Art recalls how Isaac Stern elevated beauty over fear

The death of Isaac Stern last week seemed to have particular resonance, coming as it did in the aftermath of the attack on the World Trade Center. It seems to me that had he been in better health, he would have rushed to play for the waiting families and relief workers.

The violinist understood the importance of symbolic gesture and knew the solace that music can bring.


In 1991, Stern played before a Jerusalem audience whose members wore gas masks. He had traveled there during the Persian Gulf War to express his solidarity with Israel. When air raid sirens began wailing, he and the Israel Philharmonic were performing a Mozart concerto. The orchestra members rushed off the stage, but the violinist stayed to play a Bach saraband for solo violin.

That act -- making fine music during an air raid -- no doubt meant much to the audience members. But it also had far-reaching reverberations, one of which can be seen at Baltimore's American Visionary Art Museum.


A sculpture of Stern is on display in the museum's permanent gallery. Made of matchsticks, it was created by the late Baltimore artist Gerald Hawkes, and was inspired by the violinist's 1991 performance.

"Gerald walked into my office and he was trembling. He had just read in People magazine an account of how Isaac Stern played during the SCUD missile attacks," says Rebecca Hoffberger, the museum's founding director.

"He said, 'This is the greatest act of the century.' And I asked, 'Why?' "

And he answered: "Because people finally prioritized beauty over fear."

Hawkes, who died in 1998, created art from the spindly bodies of wooden matches. He depicted the violinist as a nearly life-size stick figure, its body outlined by limbs and torso made of hundreds, perhaps thousands, of matchsticks. A matchstick violin case dangles from one arm. Instead of eyes and ears, the face is indicated by a triangle, which to Hawkes symbolized spirituality.

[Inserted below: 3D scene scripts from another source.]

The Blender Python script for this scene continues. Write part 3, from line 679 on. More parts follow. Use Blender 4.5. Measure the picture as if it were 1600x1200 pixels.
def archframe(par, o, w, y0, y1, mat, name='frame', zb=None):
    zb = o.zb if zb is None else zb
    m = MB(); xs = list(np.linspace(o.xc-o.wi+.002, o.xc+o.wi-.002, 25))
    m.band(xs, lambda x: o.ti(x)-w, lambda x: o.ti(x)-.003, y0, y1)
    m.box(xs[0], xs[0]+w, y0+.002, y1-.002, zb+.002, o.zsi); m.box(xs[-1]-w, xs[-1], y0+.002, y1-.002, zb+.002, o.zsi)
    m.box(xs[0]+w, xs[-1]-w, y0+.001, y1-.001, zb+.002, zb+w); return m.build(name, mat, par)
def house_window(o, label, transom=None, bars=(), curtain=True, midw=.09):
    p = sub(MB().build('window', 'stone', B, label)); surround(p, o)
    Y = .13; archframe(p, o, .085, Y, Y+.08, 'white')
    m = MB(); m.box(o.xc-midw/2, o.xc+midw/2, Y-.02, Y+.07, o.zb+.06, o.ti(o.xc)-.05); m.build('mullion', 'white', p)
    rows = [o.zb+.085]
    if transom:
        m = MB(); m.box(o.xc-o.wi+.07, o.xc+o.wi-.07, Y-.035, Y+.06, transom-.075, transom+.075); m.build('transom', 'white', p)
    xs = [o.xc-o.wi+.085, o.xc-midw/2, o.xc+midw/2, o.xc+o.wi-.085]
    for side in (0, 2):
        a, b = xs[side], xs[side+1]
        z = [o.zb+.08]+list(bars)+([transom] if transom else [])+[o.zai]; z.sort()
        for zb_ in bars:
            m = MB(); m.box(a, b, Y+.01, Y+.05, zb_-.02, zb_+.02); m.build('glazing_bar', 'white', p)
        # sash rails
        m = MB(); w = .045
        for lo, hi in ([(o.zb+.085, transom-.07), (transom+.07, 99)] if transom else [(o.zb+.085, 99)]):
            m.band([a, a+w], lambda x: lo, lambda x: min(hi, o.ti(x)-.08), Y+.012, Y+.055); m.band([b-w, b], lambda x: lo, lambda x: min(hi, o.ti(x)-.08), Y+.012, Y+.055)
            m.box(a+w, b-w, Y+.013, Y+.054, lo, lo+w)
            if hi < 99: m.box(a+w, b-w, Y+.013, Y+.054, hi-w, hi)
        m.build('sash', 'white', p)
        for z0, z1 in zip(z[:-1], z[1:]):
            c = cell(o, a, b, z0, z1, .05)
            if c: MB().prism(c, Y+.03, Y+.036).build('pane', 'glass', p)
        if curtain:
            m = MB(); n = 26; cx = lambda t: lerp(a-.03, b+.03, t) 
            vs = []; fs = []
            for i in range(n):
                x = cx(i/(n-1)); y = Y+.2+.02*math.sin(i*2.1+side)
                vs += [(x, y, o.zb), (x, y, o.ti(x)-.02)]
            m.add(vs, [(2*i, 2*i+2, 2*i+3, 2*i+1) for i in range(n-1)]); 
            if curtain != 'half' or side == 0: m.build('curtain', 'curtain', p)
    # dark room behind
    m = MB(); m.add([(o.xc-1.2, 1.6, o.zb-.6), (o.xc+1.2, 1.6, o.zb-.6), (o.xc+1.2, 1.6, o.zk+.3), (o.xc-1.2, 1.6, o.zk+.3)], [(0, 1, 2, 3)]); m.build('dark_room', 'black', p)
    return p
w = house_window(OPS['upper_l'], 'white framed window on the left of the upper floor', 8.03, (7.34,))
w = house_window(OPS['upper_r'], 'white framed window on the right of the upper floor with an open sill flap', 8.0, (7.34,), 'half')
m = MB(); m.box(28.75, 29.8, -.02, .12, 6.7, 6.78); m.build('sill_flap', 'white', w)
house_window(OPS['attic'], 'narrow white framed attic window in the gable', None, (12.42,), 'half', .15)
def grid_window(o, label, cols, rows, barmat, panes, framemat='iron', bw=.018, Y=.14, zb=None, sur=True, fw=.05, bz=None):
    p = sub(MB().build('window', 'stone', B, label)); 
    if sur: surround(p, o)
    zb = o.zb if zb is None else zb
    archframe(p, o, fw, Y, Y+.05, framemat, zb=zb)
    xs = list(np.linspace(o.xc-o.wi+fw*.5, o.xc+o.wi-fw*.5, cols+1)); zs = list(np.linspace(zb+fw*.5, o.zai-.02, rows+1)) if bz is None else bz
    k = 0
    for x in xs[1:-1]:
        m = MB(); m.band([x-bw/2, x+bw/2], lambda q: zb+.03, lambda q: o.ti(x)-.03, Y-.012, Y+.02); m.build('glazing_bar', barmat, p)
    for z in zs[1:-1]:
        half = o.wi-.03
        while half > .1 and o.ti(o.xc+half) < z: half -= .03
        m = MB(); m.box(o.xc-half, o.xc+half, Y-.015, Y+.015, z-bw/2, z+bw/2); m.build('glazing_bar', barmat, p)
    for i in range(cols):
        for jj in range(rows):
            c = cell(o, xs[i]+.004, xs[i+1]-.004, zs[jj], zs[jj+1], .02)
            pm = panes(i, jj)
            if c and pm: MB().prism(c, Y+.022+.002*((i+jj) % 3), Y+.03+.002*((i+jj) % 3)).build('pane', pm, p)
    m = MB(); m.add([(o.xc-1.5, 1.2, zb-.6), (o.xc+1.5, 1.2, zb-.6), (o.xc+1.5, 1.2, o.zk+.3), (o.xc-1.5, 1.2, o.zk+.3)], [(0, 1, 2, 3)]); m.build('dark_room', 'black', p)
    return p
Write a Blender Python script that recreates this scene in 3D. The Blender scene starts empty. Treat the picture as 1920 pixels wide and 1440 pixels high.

On the back of the sculpture's head, a clock is set to the time that the Jerusalem concert began and, inside its chest, a heart made of matches and colored red with food dye dangles on a cord. It is incomplete; the artist had planned to add feet and hands.

Hawkes' work, though made of common materials, has a totemic beauty. He often said: "People are like matchsticks: We all have ability to give light or not."

In their vastly disparate ways, both artists proved that true.